In treating the spaces there were several critical steps: stripping back the space to the pure structure and material; removing it only where openings or radical spatial change was required to accommodate the art (as in the case of the Heizer, Judd’s plywood boxes, or Serra’s Ellipses); creating the limits of the gallery space and defining the amount of exposure each artist had to the other galleries or the outside views; and finally, adjusting and tweaking the standard details to complement the works installed. In the end, the reading of the space is more literary than mathematical and changes according to the script of the curated installation.

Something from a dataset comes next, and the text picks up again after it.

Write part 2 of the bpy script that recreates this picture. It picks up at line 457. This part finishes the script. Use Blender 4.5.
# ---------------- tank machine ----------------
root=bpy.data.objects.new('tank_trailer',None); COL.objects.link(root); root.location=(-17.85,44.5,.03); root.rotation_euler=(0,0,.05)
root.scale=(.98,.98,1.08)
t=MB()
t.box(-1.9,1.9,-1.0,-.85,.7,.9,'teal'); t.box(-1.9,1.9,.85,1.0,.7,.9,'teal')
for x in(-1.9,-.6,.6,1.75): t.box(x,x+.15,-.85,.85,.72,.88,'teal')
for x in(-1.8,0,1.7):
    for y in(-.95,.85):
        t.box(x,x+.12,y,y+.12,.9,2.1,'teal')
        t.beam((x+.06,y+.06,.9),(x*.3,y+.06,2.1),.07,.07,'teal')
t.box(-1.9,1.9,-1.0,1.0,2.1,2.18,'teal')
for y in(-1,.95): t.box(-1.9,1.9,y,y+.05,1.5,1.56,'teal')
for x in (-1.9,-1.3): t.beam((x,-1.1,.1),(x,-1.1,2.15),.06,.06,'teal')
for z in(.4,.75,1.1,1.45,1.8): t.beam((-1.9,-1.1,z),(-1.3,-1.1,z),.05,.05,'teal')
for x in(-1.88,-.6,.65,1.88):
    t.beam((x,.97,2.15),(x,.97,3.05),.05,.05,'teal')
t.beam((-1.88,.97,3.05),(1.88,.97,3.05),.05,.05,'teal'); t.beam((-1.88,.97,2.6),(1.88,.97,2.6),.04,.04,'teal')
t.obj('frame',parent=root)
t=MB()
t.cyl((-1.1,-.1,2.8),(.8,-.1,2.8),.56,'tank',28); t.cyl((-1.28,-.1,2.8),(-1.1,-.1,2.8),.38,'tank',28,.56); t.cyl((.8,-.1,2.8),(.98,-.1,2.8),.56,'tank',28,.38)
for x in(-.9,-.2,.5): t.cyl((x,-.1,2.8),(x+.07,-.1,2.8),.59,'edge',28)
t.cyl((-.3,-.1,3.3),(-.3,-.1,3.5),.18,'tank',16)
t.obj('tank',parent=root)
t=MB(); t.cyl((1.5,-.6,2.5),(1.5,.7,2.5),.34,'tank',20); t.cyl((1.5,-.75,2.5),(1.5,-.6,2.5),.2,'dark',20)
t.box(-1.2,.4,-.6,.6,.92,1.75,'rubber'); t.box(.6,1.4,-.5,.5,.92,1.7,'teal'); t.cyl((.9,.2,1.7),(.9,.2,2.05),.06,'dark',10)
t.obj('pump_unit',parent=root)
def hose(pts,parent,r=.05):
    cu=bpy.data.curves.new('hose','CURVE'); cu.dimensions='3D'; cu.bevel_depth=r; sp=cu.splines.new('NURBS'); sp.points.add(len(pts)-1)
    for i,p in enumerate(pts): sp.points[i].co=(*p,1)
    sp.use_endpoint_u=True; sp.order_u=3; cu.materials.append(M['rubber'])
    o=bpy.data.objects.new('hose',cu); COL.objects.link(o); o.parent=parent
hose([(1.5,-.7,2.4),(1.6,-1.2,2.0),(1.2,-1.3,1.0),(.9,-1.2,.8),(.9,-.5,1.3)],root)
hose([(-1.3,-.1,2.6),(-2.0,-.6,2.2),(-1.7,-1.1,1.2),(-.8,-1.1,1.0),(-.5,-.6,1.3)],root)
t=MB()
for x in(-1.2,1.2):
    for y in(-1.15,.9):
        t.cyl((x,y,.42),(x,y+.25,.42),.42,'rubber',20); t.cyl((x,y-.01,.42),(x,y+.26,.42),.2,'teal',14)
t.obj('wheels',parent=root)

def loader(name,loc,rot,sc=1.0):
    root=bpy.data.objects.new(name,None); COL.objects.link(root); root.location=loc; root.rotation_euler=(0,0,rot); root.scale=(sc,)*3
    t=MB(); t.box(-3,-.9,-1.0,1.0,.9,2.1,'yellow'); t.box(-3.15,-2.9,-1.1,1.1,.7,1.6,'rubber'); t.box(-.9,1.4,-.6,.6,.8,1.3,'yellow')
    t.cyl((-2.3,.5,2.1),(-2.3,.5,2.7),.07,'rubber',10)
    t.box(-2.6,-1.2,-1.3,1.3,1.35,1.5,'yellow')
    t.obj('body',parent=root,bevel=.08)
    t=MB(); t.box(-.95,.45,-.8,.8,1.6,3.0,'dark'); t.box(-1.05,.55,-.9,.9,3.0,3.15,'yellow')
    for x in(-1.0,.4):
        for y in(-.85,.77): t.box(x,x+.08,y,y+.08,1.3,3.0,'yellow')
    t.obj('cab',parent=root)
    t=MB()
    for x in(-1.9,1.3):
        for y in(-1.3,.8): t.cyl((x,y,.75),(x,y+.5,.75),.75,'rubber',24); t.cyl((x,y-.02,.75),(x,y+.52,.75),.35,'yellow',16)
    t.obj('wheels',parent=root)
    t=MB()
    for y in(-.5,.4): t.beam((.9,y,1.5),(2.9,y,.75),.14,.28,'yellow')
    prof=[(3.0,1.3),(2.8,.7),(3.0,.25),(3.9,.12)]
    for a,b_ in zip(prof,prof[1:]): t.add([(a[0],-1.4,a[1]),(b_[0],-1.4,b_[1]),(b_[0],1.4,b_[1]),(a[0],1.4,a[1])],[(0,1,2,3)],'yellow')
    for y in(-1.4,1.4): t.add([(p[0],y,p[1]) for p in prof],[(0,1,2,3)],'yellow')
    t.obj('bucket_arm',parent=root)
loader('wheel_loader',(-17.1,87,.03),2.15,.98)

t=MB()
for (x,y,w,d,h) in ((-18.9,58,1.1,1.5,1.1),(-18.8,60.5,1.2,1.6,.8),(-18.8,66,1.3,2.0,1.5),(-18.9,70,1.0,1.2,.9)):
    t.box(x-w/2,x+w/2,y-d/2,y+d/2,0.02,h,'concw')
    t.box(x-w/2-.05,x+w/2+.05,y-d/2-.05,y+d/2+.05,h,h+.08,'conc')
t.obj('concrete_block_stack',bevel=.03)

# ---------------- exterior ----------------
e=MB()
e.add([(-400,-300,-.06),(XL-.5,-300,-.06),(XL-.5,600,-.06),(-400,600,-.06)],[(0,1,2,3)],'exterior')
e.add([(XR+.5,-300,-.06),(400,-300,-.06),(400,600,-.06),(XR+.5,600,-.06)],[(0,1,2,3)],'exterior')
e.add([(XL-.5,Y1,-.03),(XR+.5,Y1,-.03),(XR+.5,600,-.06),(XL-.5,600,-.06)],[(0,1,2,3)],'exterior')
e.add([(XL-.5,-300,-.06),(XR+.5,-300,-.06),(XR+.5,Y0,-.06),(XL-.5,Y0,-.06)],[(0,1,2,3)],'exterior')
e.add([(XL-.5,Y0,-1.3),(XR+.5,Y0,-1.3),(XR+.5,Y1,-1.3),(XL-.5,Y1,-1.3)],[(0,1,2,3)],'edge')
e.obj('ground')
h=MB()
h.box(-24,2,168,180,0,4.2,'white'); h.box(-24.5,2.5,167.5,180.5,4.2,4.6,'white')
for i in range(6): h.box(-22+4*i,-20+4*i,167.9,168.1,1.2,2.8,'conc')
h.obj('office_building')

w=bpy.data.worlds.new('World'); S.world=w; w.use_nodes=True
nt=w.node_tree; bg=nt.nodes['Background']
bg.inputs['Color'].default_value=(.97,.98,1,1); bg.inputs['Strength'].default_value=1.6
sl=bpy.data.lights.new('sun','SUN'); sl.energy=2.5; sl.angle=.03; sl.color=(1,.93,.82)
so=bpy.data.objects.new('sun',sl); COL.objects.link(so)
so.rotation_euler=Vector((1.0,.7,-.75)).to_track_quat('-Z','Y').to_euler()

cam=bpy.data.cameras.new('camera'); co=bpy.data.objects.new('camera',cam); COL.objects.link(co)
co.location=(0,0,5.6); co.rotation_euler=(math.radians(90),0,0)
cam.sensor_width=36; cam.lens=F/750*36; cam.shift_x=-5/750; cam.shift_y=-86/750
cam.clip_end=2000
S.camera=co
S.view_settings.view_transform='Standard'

LP: New York Times critic Michael Kimmelman said that one experiences most of the art at Dia:Beacon as being “bound up with the building.” Does this mean the architecture is never a neutral presence? Does the building end up competing with any of the artworks?

LT: The building is now inextricably linked to the art. Our entire purpose in designing the building was to disappear, and make the art seem like it was made for the building and vice versa. The architecture is not a neutral presence, it is an active presence—but it is a stealth active presence.

LP: Dia:Beacon divides a very large amount of space among a very small number of artists. Yet Dia founder Heiner Friedrich calls even this extravagant ratio of space a “compromise” of his original mandate. What do you think about that?

LT: I found this to be a very interesting proposition. After Dia:Beacon it is very difficult to view other contemporary museum spaces in the same way. They all seem very crowded to me. After seeing Marfa and the Lightning Field, two of Heiner Friedrich’s major projects in his foundation of Dia, this is actually a rational statement. I can see how he might have dedicated the building to a couple of artists to transform it into a total and singular experience. Judd could have done the building alone. The vision Heiner has of art is so big, it does not respond to the demands or concerns of the museum space. Dia:Beacon is definitely a museum, albeit a new model of one.